++++ MATERIAL SHOWN ++++

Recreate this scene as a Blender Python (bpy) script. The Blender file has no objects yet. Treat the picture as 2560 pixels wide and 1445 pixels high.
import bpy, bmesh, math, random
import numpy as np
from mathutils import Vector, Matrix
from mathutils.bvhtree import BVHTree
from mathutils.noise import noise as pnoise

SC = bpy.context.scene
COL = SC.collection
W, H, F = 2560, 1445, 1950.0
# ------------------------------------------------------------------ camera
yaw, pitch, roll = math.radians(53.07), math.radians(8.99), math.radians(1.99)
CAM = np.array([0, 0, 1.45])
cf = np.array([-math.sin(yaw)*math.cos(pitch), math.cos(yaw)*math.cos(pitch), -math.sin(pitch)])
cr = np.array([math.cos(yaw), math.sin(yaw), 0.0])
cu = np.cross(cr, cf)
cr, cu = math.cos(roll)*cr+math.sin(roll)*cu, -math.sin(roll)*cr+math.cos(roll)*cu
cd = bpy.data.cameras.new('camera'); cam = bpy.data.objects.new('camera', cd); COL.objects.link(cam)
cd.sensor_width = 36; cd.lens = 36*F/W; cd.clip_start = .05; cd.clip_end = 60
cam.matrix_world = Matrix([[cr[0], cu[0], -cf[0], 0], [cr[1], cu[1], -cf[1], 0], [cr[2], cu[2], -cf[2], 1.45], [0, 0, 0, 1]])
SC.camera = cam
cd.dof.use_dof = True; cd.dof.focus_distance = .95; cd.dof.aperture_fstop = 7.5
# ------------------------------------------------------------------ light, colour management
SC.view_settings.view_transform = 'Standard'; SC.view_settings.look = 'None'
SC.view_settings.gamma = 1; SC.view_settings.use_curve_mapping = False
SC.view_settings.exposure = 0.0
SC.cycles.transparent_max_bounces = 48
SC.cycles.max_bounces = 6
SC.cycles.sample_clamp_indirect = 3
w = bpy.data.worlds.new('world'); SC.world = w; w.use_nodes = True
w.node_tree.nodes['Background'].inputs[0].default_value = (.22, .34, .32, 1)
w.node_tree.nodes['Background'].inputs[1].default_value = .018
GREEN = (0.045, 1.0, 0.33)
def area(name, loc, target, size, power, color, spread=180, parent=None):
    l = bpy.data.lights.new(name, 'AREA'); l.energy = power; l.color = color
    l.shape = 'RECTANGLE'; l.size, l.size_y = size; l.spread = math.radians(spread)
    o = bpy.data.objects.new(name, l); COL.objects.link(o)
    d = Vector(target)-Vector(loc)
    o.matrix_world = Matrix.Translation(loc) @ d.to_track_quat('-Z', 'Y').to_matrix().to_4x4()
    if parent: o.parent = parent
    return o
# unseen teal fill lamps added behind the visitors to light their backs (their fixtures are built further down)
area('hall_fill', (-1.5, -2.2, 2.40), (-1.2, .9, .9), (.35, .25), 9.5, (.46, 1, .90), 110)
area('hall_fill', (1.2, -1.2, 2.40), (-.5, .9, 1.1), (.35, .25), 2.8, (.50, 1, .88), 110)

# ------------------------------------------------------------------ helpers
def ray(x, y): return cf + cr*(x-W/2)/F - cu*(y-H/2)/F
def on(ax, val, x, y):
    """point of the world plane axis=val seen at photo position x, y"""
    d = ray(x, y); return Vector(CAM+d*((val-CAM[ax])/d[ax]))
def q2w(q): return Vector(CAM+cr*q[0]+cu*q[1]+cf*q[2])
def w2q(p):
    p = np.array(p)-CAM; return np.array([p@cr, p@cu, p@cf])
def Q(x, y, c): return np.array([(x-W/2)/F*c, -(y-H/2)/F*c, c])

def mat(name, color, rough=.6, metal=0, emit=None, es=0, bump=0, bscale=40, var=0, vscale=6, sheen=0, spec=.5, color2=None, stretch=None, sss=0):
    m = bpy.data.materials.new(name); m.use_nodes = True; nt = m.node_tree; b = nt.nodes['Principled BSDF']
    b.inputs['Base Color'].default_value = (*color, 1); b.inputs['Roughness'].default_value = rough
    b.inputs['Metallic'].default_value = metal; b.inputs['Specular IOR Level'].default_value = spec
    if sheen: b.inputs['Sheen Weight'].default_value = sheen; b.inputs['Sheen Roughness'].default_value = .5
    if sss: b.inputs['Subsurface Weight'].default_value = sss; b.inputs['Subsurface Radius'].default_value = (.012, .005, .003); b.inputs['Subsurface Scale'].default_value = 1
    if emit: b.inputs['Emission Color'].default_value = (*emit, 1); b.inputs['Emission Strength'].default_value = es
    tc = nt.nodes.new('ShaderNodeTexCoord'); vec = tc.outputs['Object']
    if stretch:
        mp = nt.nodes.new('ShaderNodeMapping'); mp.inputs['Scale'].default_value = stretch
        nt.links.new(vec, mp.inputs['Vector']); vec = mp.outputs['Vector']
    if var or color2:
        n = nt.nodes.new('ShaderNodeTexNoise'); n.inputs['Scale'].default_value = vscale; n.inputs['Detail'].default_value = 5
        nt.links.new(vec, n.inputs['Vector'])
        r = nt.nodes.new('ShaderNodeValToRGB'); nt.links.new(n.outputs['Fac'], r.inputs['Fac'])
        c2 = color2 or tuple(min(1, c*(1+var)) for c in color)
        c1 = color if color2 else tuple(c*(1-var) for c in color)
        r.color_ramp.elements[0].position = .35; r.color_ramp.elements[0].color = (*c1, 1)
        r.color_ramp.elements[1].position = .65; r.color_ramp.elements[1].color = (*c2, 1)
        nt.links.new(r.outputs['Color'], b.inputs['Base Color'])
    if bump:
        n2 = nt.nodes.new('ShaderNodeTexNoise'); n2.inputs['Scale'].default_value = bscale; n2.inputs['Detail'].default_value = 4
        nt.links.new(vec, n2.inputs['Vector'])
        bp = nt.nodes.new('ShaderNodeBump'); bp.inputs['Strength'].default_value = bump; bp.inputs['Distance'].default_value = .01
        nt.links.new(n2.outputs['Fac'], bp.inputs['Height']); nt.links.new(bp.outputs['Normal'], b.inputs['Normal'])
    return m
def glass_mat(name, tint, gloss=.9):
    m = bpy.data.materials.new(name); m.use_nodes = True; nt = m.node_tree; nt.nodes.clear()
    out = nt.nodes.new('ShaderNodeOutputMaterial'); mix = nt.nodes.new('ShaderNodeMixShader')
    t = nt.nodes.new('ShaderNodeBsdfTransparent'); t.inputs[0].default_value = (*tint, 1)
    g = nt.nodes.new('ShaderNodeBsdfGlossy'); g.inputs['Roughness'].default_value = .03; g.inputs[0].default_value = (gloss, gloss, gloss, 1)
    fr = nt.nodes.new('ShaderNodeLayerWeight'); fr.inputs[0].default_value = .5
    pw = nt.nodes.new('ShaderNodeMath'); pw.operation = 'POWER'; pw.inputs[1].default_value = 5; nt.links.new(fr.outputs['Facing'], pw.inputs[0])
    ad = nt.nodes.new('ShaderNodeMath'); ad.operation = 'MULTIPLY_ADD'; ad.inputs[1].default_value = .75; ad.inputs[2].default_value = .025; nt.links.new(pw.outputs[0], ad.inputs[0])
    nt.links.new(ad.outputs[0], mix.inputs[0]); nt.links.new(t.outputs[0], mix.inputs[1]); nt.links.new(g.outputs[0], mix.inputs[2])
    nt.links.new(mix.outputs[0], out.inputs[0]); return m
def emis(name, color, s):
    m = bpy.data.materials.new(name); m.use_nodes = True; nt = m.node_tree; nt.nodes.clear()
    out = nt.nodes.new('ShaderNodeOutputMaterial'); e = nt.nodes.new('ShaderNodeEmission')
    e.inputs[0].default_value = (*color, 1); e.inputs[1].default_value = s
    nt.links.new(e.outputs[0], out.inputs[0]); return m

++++
++++ MATERIAL SHOWN ++++

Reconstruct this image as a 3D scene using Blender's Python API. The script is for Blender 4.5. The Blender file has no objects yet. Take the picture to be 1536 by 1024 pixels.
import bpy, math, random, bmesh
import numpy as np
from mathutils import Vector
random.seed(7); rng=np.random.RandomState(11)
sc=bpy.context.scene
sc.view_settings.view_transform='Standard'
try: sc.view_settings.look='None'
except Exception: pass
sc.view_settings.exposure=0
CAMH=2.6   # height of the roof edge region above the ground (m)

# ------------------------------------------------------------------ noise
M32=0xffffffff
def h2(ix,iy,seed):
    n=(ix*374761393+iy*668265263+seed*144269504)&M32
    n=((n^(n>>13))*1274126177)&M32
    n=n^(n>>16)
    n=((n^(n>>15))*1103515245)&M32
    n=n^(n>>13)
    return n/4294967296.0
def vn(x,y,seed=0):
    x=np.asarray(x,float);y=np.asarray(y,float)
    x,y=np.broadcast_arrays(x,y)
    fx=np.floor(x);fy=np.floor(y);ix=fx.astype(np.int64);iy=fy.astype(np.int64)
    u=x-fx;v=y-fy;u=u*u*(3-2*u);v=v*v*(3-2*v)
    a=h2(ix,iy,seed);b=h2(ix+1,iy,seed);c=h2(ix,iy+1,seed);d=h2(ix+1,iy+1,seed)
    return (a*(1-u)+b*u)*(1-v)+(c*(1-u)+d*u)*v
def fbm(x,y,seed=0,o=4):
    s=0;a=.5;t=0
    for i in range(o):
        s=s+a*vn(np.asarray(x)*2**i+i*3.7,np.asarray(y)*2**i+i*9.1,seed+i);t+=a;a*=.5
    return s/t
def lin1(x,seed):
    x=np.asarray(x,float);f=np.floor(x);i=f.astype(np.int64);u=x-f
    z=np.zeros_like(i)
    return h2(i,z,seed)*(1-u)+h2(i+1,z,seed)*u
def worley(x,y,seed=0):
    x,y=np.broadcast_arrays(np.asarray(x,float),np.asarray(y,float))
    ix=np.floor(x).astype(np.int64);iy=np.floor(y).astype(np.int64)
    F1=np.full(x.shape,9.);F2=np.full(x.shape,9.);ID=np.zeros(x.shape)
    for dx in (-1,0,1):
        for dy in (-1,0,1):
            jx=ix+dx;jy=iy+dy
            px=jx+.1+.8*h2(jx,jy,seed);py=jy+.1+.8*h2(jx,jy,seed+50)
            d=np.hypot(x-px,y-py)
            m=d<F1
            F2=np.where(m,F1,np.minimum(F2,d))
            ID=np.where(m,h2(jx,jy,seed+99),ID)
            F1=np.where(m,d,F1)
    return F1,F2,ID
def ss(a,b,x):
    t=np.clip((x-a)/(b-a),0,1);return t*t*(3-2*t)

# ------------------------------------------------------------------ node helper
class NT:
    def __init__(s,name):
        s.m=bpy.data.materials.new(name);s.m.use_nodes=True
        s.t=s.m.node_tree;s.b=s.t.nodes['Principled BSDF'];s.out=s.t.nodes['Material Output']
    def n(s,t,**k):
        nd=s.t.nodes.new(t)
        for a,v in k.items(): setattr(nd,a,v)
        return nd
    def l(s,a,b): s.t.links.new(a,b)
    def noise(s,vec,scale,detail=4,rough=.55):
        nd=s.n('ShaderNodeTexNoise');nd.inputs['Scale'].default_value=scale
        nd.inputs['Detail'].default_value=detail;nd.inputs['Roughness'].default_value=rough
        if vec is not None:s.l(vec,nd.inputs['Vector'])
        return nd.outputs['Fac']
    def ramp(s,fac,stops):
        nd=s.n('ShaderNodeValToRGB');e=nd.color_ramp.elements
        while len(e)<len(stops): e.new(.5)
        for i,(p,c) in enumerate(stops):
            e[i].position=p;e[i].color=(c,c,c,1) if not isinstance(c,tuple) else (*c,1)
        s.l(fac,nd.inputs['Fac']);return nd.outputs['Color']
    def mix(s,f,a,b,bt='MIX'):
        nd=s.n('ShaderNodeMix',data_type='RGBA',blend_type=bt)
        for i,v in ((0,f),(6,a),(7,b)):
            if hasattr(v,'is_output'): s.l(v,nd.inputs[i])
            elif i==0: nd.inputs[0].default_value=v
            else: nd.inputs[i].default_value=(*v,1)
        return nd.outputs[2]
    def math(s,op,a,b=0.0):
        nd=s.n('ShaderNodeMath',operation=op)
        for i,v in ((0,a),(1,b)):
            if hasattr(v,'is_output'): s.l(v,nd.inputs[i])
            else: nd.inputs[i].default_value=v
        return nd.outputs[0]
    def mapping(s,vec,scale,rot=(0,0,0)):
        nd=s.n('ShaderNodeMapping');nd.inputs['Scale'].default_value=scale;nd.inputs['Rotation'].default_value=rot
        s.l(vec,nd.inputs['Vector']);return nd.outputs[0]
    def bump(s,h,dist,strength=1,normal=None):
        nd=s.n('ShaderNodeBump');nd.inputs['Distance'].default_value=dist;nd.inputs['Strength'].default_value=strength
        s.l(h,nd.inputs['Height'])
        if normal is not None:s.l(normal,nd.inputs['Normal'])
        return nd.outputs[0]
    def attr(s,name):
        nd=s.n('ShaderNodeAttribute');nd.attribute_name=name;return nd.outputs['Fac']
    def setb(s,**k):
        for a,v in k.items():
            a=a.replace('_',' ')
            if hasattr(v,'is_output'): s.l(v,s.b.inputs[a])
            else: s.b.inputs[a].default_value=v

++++
++++ MATERIAL SHOWN ++++

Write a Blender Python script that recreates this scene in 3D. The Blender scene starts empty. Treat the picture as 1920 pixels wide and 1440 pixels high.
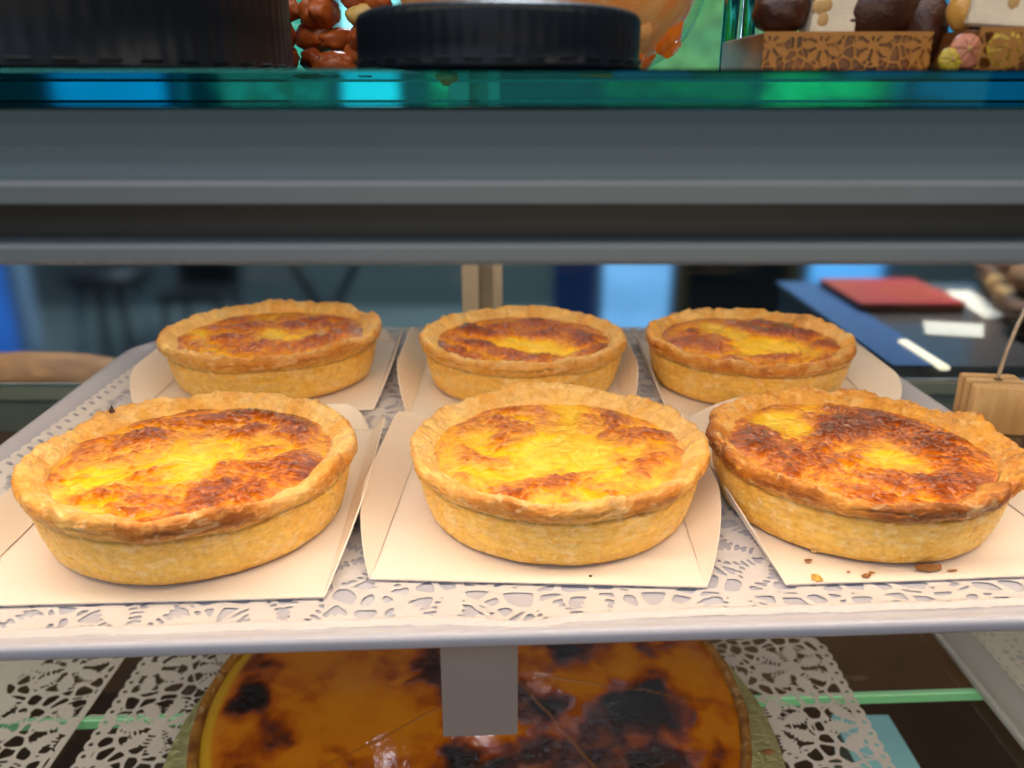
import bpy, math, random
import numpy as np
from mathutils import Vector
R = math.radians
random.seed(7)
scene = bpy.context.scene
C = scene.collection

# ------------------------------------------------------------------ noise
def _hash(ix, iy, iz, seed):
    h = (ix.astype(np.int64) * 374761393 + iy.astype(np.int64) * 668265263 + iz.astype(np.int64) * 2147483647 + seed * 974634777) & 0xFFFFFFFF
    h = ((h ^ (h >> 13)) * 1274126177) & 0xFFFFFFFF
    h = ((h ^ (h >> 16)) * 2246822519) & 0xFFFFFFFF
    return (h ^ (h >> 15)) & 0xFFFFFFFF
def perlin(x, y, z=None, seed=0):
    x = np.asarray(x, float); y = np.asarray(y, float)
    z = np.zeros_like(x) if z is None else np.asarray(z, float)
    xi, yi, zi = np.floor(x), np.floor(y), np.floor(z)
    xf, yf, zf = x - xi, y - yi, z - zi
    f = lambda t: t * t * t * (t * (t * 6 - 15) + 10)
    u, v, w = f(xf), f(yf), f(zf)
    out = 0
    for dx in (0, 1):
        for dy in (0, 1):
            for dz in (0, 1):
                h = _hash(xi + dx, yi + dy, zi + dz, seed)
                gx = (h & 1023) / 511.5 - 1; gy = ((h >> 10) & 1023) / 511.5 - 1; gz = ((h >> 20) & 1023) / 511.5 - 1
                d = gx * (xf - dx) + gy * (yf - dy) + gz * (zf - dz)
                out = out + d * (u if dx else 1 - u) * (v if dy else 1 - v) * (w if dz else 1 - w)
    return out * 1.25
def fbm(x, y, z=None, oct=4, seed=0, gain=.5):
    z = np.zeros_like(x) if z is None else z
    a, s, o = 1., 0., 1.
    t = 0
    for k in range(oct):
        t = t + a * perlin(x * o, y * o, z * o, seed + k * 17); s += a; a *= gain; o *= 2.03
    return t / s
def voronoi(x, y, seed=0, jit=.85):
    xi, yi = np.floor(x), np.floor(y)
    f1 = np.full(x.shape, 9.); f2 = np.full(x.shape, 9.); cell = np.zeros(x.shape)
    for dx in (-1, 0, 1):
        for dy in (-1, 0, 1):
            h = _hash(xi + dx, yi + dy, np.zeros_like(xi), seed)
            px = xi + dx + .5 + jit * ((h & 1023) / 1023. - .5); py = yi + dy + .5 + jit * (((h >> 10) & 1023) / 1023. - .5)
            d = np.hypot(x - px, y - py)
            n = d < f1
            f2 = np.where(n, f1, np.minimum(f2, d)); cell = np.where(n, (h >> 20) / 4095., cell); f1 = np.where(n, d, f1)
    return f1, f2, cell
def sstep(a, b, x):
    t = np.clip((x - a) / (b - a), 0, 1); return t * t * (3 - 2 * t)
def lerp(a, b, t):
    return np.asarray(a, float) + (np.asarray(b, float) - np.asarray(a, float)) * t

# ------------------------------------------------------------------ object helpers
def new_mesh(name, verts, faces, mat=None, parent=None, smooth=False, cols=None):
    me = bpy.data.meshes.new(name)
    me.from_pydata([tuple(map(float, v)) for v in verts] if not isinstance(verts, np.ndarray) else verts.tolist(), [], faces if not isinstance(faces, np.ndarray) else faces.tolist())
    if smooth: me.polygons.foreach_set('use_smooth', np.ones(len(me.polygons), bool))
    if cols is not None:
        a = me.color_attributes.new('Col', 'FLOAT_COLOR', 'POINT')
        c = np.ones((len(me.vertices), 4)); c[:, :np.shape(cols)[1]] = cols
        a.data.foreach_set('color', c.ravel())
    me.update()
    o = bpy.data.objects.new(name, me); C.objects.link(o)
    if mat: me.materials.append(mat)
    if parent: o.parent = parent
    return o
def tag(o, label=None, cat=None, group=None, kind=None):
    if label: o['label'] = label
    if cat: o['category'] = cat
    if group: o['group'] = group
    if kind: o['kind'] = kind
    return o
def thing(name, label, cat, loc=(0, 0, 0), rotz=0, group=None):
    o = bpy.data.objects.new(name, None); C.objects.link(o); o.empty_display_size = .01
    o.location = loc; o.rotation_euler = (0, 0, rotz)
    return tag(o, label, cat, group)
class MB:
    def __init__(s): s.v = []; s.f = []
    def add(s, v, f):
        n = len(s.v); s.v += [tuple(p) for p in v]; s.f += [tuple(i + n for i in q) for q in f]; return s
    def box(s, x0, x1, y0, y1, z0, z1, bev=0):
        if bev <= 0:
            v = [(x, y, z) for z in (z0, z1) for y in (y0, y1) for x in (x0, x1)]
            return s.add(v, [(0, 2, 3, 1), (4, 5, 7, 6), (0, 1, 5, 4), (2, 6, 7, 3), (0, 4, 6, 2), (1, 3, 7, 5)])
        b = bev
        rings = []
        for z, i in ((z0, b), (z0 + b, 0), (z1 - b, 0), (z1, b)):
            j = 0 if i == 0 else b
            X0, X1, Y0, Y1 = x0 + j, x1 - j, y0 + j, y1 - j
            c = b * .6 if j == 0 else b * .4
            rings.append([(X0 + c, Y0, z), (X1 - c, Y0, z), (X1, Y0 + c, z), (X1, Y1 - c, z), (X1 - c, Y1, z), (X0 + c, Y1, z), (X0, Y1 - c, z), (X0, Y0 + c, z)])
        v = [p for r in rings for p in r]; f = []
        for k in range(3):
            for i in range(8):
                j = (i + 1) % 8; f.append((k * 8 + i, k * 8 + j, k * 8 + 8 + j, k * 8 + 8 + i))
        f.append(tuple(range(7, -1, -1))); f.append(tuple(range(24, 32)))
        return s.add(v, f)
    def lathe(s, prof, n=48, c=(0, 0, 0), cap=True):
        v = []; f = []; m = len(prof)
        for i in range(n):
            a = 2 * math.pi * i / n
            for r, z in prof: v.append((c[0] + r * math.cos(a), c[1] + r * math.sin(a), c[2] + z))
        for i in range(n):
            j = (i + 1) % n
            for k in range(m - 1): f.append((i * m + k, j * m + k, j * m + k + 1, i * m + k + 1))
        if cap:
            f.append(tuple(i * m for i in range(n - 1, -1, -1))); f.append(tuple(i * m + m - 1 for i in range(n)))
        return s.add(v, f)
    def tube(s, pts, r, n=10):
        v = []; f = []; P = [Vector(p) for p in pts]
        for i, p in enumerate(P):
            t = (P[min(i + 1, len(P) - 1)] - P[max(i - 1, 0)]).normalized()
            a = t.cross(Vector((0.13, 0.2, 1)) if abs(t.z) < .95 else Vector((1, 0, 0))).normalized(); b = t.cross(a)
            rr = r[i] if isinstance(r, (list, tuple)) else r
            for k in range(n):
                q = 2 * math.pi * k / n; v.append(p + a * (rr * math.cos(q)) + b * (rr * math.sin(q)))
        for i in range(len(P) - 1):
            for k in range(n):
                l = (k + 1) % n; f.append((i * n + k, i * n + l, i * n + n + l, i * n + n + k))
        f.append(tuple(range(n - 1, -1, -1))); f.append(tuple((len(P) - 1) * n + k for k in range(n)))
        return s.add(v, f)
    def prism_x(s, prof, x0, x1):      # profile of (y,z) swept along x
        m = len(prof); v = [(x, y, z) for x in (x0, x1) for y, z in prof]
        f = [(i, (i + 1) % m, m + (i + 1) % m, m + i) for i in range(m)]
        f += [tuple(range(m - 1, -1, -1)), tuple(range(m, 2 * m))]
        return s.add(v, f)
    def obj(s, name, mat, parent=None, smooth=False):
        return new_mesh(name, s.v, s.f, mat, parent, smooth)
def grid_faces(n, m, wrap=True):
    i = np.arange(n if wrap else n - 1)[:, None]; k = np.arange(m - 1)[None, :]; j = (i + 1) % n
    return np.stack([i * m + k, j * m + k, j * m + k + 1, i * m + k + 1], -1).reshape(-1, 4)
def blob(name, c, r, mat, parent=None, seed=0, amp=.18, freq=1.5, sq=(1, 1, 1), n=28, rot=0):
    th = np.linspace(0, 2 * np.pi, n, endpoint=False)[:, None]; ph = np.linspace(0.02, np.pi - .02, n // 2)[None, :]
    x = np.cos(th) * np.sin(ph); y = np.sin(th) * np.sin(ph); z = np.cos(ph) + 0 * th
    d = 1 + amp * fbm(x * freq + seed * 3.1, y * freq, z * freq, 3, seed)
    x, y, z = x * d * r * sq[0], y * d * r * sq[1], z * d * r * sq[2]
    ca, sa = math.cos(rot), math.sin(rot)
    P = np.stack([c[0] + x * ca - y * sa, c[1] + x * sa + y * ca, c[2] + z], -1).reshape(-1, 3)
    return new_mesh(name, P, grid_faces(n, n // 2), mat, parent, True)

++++

■ **PROBLEM DESCRIPTION**:
Return the exact lines from the line with "Recreate this scene" to the line with "from mathutils.noise import noise as pnoise", inclusive of both, with nothing added.

■ **FINISHED TASK**:
Recreate this scene as a Blender Python (bpy) script. The Blender file has no objects yet. Treat the picture as 2560 pixels wide and 1445 pixels high.
import bpy, bmesh, math, random
import numpy as np
from mathutils import Vector, Matrix
from mathutils.bvhtree import BVHTree
from mathutils.noise import noise as pnoise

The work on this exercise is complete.